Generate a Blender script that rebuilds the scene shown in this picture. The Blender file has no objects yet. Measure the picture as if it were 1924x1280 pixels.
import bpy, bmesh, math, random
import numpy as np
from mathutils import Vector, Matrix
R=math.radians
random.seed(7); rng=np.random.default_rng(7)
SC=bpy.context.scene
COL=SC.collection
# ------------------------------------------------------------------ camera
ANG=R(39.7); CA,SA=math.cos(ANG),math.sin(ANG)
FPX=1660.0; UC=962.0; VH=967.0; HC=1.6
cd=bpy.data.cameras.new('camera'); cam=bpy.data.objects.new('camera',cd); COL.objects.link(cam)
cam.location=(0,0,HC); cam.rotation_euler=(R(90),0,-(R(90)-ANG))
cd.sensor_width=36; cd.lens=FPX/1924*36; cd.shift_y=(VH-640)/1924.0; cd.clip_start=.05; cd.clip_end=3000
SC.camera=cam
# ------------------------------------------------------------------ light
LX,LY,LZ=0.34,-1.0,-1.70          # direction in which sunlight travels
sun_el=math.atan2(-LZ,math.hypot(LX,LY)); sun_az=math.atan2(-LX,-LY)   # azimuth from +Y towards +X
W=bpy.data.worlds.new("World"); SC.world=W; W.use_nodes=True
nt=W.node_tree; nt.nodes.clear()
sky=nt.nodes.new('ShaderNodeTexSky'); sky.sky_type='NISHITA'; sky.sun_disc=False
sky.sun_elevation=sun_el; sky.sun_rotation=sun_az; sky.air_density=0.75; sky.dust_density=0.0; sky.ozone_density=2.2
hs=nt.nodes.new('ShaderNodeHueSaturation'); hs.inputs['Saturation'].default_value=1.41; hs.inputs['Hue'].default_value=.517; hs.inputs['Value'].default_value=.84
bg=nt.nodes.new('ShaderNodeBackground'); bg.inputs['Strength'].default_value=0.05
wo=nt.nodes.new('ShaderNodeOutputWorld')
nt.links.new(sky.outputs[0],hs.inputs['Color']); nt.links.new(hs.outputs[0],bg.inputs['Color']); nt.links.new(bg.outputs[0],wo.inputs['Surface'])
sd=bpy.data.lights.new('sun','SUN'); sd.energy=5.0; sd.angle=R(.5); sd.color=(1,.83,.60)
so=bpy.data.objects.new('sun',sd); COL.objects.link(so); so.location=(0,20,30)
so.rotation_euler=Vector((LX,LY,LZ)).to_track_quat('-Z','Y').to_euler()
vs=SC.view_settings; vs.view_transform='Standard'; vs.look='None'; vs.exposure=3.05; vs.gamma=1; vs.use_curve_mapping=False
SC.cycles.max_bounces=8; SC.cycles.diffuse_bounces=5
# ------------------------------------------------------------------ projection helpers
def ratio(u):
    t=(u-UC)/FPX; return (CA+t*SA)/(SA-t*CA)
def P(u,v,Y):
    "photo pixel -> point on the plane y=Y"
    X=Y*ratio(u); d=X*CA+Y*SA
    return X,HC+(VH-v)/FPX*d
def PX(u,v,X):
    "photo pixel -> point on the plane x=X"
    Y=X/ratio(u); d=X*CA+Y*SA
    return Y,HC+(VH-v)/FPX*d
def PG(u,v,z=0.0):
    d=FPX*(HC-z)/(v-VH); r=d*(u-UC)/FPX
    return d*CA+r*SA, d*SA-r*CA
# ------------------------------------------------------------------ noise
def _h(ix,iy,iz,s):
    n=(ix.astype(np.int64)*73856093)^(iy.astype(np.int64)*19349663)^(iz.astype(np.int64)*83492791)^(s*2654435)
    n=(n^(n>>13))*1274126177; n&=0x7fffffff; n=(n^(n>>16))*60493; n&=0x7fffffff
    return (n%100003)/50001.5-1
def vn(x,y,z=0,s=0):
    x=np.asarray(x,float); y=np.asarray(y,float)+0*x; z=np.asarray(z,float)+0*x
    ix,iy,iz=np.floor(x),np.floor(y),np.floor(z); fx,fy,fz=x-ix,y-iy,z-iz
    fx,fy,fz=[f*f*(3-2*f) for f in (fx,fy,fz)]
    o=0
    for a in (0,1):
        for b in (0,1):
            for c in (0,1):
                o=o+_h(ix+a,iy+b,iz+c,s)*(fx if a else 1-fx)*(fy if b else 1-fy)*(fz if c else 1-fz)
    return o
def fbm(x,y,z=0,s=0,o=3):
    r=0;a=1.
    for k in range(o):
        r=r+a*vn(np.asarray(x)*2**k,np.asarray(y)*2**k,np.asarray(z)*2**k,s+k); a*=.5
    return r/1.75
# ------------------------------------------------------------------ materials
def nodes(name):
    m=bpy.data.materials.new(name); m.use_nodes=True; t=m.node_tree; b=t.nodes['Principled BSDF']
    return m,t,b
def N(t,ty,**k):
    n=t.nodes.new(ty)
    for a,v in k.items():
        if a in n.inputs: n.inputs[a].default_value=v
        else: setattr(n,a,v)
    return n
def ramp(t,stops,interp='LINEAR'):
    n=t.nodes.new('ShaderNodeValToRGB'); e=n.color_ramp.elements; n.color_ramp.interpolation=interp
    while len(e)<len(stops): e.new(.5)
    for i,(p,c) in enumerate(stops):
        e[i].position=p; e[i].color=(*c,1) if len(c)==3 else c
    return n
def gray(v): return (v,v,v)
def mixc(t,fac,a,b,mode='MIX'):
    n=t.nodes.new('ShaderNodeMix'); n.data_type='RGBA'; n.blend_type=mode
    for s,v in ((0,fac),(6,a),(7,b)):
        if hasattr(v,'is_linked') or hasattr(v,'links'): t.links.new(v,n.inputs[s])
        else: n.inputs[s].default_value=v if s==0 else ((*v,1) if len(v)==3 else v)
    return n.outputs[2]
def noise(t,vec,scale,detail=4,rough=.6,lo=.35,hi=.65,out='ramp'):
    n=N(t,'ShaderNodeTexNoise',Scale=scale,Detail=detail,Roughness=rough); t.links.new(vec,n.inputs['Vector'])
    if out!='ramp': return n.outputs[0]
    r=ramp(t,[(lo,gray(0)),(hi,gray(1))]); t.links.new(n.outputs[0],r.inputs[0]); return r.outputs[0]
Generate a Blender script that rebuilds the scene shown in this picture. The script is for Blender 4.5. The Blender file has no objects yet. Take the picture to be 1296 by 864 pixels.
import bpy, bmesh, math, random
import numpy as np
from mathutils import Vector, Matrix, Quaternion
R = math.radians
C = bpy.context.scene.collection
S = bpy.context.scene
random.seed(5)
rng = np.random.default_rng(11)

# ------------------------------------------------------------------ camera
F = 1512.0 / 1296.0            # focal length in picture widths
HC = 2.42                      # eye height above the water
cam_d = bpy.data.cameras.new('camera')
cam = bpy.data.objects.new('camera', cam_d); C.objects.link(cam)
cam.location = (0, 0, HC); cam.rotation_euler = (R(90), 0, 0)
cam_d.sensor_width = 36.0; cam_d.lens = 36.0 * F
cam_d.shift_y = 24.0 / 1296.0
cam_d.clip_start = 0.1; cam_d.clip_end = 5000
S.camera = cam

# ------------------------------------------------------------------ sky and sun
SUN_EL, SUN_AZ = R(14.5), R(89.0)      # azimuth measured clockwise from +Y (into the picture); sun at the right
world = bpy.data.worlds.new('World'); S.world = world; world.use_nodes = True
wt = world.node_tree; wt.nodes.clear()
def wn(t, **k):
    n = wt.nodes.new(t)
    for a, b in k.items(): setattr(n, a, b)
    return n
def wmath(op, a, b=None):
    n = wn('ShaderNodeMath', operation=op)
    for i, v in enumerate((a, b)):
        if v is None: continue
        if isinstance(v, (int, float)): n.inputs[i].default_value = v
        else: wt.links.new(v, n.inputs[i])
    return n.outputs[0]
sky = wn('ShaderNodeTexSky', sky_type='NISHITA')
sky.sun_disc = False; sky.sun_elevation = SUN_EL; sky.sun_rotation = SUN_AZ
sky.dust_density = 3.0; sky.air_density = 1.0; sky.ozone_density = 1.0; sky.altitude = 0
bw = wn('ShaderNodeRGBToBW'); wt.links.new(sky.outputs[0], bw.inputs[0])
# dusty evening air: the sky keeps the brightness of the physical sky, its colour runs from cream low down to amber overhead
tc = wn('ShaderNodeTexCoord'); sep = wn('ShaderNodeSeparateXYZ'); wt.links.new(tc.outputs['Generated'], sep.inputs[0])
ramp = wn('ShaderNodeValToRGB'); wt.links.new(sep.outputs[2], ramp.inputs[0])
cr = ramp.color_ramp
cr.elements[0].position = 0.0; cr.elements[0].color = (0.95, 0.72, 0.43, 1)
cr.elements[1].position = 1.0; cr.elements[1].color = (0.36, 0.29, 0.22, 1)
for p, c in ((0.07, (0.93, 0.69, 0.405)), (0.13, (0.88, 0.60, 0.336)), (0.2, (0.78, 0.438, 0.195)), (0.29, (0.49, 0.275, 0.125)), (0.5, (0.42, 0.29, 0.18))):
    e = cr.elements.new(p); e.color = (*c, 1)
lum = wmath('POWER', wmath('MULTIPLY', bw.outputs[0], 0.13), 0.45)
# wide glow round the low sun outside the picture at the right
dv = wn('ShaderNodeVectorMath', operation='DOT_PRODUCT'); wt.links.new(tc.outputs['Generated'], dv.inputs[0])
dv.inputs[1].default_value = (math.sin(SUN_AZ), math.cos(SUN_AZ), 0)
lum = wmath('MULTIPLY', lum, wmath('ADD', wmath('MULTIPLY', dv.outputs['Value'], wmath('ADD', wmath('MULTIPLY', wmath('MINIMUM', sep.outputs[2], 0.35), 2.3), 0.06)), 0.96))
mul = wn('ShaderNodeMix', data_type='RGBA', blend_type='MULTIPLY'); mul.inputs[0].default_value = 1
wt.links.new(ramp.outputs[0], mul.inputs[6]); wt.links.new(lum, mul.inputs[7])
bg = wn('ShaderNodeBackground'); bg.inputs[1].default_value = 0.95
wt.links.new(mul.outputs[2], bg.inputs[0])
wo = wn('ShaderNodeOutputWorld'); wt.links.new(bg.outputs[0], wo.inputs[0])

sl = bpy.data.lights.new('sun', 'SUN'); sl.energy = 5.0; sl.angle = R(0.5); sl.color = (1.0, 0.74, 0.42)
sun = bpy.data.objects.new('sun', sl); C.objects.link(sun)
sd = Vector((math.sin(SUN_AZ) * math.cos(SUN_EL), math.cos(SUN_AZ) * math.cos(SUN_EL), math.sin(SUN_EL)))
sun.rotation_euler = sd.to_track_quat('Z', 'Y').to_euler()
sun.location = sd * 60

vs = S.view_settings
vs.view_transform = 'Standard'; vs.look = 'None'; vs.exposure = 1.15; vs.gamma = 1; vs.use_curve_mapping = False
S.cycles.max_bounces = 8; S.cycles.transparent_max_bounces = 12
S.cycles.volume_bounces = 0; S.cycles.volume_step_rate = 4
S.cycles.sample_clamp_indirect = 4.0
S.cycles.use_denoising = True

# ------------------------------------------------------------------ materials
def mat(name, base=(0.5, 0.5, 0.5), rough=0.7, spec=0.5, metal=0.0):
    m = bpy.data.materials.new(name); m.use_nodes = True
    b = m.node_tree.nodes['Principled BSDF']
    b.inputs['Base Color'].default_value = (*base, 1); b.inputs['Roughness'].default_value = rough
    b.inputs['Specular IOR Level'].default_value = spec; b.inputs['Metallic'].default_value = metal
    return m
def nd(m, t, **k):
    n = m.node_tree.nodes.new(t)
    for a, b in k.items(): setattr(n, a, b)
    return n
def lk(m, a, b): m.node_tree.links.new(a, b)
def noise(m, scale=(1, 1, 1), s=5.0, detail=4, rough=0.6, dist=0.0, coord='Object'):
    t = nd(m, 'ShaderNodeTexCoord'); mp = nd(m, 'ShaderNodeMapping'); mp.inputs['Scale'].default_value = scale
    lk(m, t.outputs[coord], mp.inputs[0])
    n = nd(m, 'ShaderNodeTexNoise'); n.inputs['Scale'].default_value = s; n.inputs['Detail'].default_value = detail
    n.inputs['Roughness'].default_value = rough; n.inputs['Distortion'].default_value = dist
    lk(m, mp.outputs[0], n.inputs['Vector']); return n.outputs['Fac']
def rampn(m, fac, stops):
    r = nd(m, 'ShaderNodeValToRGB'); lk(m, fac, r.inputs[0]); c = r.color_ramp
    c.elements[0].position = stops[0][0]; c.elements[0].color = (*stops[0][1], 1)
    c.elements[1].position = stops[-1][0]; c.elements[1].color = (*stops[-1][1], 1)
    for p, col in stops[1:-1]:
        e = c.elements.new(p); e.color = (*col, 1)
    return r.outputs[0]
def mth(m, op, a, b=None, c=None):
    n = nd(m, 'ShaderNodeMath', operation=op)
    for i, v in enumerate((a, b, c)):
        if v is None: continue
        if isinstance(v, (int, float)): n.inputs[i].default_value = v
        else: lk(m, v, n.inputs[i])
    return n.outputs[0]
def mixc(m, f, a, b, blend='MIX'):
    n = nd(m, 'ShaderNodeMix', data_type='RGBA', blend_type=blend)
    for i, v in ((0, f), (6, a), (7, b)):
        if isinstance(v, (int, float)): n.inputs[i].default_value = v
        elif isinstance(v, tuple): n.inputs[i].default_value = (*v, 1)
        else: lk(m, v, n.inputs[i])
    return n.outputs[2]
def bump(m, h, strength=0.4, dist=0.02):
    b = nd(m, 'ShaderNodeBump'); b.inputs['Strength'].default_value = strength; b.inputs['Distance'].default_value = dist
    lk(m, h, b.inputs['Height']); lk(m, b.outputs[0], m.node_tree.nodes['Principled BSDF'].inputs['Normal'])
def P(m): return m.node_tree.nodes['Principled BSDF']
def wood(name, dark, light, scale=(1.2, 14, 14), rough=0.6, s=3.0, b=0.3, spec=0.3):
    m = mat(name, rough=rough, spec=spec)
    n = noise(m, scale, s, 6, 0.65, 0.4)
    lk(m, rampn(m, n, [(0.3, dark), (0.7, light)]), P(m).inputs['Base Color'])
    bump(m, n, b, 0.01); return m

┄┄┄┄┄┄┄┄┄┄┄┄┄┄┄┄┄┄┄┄

What needs to be done: Every line holding "Blender" should be copied out.

Solved problem:
Generate a Blender script that rebuilds the scene shown in this picture. The Blender file has no objects yet. Measure the picture as if it were 1924x1280 pixels.
Generate a Blender script that rebuilds the scene shown in this picture. The script is for Blender 4.5. The Blender file has no objects yet. Take the picture to be 1296 by 864 pixels.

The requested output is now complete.